大原美術館展 名画への旅:静岡市美術館
関係のない色を使っていても、説得力がある
自画像にしても風景画にしても、抽象画に近いような、きめの荒い絵だ。それなのに、「これはなんの絵だ」と分かる。
あと、全体に実際とは関係のない原色が入っている。それでも絵になっているのは、ベースカラーの役目を実際の色が果たしているからだろう。
児島虎次郎『姉妹』
やっぱり絵の色は自由でいいのだという思いを強めてくれる。
ベルナール・ビュフェの絵は、抽象さにおいて、「荒いな」と思ったけど、この人のは写実的に「荒い」と思った。どちらも悪い意味ではない。この人のはベタベタしていて、点描画に近い。筆の跡が見える。
今まで、油絵の人物画で見てきたのは、レオナルドダヴィンチとか、すごく繊細なタッチのものばかりだった。 だから、新鮮だ。そして、これはこれでいいと思う。
木目にピンクや青、オレンジと、いろいろな色が塗られているのは面白い。金一色であるはずの彼女たちの髪にも青や赤が混じっている(上図)。全く違和感はない。
手の指と指の間とか、顔とか、モザイクをかけたようにぼやけている。そういうのが作品全体の淡さを作り出しているのだろうか。繊細な写実絵では思わなかったけど、この筆の跡が残るようなダイナミックな描き方こそ、「油絵の醍醐味だなあ」と思う。

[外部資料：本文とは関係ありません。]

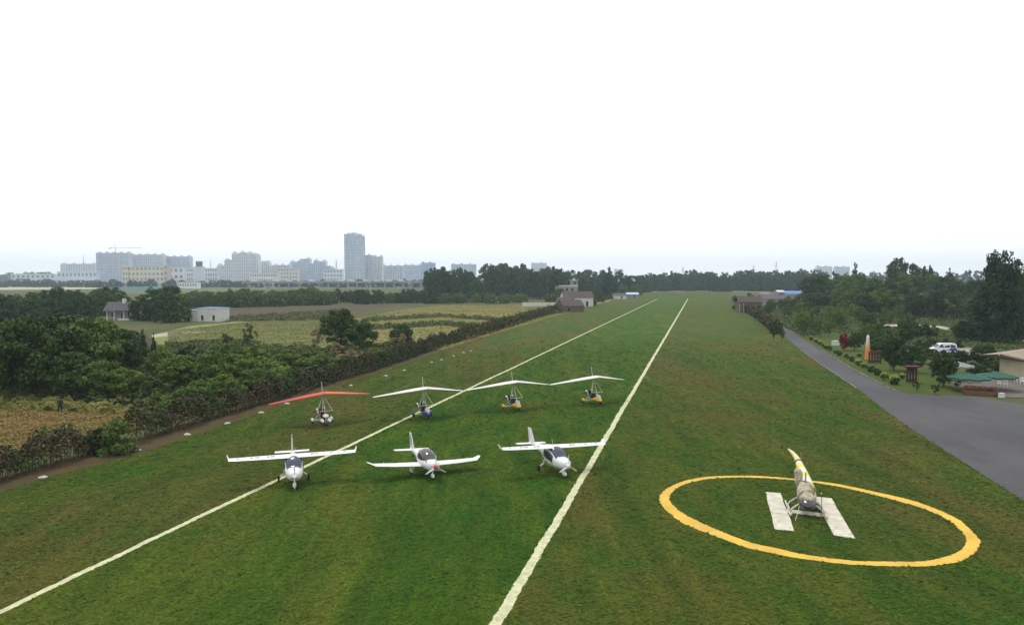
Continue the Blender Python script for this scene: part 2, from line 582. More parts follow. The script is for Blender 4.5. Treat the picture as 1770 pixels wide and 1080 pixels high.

この『姉妹』の絵は気に入った。いつまでも見ていたい。ポストカードがあったら買いたい。
統一感のある、バラバラな色たち
Paul Signac『Canal of Overschie』
※ポール・シニャック『オーヴェルシーの運河』
水車とか木の杭とか、船の配色がめちゃくちゃなのに、落ち着いて見れる。それは、全体として色が統一されているからだろう。あまり多くの色を使っておらず、運河の音が基本色として使われているイメージ。
ピンク、青、緑、白……と書いたところで思い出したのは、昨日のこと。100均で絵の具を買おうとして、色が少なかったからAmazonで買ったということがあった。「色少なくても描けるんだ」。そんなことを思った。